Metro Weekly

Pornhub is Blocking Visitors in Texas

Pornhub has blocked visitors from Texas in response to age-verification laws that may infringe on users' privacy.

Image by Todd Franson. Laptop photo: Ben Kolde, via Unsplash

Pornhub is blocking visitors from Texas in response to an age-verification law that leaves adult websites liable if a minor is found to have accessed the content, even through deceptive means.

Under the law, passed last year, websites offering adult sexual content, or where more than one-third of a website’s content may be deemed “harmful to minors,” must require users to prove their age by providing government-issued identification to access the site.

Alternatively, a person could use a “commercially reasonable method that relies on public or private transactional data” to verify a visitor’s age, whether that means signing up through a digital third-party site that would verify a person’s age before granting access or potentially using a camera and facial recognition technology to verify that a user is an adult.

The law also requires websites with adult content to post a warning with dubious, yet-to-be-proven claims, such as pornography is potentially addictive, impairs “human brain development,” that exposure to pornography can result in body image or mental health issues, and that porn “increases the demand for prostitution, child exploitation, and child pornography.”

On March 14, Pornhub started blocking users from Texas in response to a February lawsuit filed by Texas Attorney General Ken Paxton against Aylo, the Canadian-based parent company of Pornhub. Paxton accused Pornhub of failing to abide by the age-verification law.

A federal judge initially found that the law was likely unconstitutional and sought to block it from being enforced while the lawsuit made its way through the courts.

However, the conservative 5th U.S. Circuit Court of Appeals ruled, in a 2-1 decision, that the state can enforce the law, and has a “legitimate interest” in preventing minors from accessing pornography, as reported by Ars Technica.

Pornhub posted a message that now greets visitors from Texas.

In it, the company outlines its objections to the law on a philosophical and practical basis and echoes the legal arguments it has made in the ongoing lawsuit brought by Paxton.
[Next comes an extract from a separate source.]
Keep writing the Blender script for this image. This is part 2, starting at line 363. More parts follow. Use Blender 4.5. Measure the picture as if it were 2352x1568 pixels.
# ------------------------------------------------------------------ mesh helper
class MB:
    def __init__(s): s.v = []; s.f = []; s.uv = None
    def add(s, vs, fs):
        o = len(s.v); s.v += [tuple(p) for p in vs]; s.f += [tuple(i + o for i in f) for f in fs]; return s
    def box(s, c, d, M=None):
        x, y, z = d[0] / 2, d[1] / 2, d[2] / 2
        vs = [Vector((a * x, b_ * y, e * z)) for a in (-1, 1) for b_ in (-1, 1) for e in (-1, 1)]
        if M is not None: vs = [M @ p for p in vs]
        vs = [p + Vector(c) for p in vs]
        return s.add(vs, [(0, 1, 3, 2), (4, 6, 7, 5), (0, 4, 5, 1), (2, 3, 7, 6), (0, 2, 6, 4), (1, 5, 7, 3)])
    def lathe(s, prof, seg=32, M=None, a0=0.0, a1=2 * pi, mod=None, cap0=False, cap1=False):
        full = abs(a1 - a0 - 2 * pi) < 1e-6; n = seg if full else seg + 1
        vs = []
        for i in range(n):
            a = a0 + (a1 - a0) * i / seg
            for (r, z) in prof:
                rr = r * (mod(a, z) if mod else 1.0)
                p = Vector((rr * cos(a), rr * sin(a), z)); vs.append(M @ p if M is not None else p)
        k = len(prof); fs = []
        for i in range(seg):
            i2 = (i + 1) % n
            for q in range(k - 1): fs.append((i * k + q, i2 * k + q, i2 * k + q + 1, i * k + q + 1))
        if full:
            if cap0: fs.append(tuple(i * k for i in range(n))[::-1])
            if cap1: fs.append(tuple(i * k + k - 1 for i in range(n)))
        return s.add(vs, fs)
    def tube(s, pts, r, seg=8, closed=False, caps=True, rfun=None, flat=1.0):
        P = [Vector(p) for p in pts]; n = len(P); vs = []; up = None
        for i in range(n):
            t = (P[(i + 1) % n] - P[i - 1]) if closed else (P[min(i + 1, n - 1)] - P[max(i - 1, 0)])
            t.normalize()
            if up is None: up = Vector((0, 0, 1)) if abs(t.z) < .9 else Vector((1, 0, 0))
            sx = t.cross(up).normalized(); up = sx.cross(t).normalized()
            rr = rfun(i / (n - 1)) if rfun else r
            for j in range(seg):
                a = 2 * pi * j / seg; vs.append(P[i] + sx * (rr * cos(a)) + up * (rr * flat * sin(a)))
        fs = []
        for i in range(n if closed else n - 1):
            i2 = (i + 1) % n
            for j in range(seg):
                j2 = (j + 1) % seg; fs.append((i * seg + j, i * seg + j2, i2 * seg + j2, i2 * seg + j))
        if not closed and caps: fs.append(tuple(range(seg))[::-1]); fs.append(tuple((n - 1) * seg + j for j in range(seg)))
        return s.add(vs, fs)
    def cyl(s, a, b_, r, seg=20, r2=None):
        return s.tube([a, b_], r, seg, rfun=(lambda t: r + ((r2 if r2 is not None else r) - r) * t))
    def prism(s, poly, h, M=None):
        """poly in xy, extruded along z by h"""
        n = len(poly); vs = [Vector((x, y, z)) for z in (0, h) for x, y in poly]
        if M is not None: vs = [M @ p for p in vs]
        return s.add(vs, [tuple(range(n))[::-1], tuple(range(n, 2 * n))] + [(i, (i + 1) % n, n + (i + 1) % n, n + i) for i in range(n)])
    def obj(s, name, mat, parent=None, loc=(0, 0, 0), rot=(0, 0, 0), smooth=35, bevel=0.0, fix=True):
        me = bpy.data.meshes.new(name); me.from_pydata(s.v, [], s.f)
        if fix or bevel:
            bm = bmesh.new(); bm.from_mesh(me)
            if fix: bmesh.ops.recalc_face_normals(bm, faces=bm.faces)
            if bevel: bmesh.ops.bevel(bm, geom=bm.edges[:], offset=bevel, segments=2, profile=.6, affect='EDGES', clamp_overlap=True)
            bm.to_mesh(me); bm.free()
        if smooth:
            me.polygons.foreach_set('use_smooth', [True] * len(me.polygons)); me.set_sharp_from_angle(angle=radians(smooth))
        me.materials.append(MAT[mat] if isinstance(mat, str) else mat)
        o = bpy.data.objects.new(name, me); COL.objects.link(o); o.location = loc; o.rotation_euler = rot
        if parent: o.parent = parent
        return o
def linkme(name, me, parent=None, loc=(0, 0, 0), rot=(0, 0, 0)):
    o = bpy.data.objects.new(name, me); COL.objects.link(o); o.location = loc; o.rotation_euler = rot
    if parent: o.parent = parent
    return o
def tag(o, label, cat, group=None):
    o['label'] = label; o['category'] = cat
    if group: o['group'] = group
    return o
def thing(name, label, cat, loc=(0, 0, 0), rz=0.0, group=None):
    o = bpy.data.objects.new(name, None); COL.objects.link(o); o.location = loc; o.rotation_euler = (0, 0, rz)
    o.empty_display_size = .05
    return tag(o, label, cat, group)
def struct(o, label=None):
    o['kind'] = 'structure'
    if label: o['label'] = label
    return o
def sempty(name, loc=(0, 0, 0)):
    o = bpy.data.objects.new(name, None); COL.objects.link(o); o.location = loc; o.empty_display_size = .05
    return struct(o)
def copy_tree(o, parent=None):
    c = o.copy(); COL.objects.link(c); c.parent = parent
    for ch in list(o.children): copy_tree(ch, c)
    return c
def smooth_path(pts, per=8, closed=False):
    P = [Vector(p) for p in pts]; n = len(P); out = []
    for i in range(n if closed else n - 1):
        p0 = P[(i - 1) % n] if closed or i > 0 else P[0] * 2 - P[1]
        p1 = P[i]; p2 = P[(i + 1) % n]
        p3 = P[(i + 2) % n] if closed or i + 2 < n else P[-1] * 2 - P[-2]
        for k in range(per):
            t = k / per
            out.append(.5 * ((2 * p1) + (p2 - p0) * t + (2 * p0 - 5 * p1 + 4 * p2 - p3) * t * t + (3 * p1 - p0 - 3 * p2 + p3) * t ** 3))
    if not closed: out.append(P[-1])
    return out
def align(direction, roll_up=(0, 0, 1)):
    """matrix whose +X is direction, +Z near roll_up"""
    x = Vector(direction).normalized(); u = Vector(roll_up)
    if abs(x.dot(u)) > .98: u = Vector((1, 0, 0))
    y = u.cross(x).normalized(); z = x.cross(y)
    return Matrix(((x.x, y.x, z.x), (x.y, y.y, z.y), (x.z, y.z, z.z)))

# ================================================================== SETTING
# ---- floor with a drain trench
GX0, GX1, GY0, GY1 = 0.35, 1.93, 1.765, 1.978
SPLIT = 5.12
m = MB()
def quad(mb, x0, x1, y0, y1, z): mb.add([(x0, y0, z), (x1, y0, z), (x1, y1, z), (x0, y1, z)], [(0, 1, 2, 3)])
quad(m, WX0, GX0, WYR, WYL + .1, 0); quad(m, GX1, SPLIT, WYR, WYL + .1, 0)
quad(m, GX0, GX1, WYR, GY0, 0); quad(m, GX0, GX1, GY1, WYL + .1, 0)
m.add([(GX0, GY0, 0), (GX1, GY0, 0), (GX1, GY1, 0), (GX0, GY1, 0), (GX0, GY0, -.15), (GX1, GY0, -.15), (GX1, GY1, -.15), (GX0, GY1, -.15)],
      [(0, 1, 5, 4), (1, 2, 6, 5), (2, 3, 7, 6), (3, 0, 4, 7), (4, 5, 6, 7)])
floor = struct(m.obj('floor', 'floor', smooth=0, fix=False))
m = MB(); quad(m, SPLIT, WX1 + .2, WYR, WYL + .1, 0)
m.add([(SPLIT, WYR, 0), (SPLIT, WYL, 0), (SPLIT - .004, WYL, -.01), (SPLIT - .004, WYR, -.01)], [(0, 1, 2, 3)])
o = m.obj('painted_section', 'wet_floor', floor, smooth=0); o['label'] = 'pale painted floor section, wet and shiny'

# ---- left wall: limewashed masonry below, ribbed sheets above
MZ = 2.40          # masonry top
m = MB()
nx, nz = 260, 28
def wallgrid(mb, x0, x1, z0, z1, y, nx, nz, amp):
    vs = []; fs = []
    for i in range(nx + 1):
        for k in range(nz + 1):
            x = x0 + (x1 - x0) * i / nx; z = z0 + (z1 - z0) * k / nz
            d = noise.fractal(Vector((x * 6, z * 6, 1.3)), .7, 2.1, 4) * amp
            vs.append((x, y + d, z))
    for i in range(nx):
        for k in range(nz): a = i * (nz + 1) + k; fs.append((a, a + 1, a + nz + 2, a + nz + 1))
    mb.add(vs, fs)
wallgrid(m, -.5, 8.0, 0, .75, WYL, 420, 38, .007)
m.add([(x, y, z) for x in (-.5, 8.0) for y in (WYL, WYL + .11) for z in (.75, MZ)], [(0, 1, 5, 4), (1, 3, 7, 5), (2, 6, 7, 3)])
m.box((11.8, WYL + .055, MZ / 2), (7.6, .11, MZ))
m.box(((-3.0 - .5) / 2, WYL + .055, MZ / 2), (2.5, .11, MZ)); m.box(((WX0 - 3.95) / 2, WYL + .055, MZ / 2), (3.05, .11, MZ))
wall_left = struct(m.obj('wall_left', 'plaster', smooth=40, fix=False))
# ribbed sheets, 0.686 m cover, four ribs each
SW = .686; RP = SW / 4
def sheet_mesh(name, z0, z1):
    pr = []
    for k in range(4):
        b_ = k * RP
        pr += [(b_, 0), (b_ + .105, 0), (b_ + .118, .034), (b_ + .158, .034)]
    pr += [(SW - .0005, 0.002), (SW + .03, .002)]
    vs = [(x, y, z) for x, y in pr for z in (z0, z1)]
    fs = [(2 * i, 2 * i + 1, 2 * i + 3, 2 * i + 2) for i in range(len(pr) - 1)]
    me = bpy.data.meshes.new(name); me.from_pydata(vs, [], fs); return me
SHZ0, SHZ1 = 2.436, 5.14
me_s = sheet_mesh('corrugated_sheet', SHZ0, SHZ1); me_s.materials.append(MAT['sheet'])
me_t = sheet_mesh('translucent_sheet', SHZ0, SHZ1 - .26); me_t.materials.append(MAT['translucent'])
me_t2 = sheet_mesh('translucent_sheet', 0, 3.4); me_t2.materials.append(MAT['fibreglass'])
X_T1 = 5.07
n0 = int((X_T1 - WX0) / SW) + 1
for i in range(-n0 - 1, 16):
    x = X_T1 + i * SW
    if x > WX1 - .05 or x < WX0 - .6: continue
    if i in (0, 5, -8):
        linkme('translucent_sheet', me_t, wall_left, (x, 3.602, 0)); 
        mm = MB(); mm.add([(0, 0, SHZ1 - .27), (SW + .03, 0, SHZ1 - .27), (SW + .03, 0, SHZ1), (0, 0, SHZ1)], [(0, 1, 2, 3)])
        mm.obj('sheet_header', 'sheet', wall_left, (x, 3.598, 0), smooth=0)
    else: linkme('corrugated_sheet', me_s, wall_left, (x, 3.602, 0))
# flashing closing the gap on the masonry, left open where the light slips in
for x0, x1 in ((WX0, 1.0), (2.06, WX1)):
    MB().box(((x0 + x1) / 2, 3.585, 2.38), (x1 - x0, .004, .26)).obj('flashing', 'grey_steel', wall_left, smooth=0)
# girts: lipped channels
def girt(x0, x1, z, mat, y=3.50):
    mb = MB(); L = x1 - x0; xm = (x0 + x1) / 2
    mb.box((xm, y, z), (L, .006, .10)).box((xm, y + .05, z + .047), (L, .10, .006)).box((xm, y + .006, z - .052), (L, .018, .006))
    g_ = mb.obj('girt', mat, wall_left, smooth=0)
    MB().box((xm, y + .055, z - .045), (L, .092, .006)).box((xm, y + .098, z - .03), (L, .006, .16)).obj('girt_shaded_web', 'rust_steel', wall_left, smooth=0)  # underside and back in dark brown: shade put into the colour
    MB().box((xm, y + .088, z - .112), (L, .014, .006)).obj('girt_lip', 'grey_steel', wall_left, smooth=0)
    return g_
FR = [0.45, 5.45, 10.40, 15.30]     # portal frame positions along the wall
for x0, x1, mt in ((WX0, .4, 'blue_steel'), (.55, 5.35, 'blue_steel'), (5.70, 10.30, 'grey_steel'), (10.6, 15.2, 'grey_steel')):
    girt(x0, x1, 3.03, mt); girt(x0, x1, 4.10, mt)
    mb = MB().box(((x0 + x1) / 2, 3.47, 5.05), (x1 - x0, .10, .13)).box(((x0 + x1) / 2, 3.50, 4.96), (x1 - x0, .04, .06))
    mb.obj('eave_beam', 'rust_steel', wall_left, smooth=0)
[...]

“As you may know, your elected officials in Texas are requiring us to verify your age before allowing you access to our website,” the message reads. “Not only does this impinge on the rights of adults to access protected speech, it fails strict scrutiny by employing the least effective and yet also most restrictive means of accomplishing Texas’s stated purpose of allegedly protecting minors.

“While safety and compliance are at the forefront of our mission, providing identification every time you want to visit an adult platform is not an effective solution for protecting users online, and in fact, will put minors and your privacy at risk,” the statement continues.

According to Variety, following Pornhub’s decision to go dark in the Lone Star State, searches for the term “‘VPN’ jumped more than fourfold.”

VPN stands for “virtual private network,” a tool that masks the geographic location of Internet users and allows them to access websites that are prohibited in their jurisdictions by allowing them to appear as if they are located in some other state where Pornhub is not blocked. 

As reported by the libertarian magazine Reason, similar spikes in interest in VPNs have been seen in six other states besides Texas where Pornhub and similar sites have blocked users due to age-verification laws.

Those states are Arkansas, Mississippi, Montana, North Carolina, Utah, and Virginia. At least seven other states with Republican-led legislatures have proposed nearly identical laws this year.

Reason notes that Louisiana, despite having an age-verification law for adult websites, has not been blocked by Pornhub or other sites, because its law is crafted differently.

In Louisiana, porn sites are not required to directly collect user IDs. Rather, the state’s government helped develop a third-party service called LA Wallet, which stores digital driver’s licenses and can serve as an online age verification credential while also not requiring users to turn over their real identities to porn sites, where that information could be harvested and used to identify — and potentially punish, shame or “cancel” — adults who access porn sites.

Additionally, companies like Aylo have argued that restrictions on porn site access should be implemented at the device level, which may actually be more effective in limiting minors’ ability to access adult content

Under such a model, parents could enable a parental-control mechanism on devices that would alert websites — not just those with porn, but websites with non-pornographic content that parents may find objectionable — that a person using the device is under 18.

Alternatively, lawmakers could also pass a law requiring all smartphone or computer users to verify their age with the device provider and warn companies if children have access to the devices in question — though such an approach could be argued to infringe on individual device owners’ civil liberties.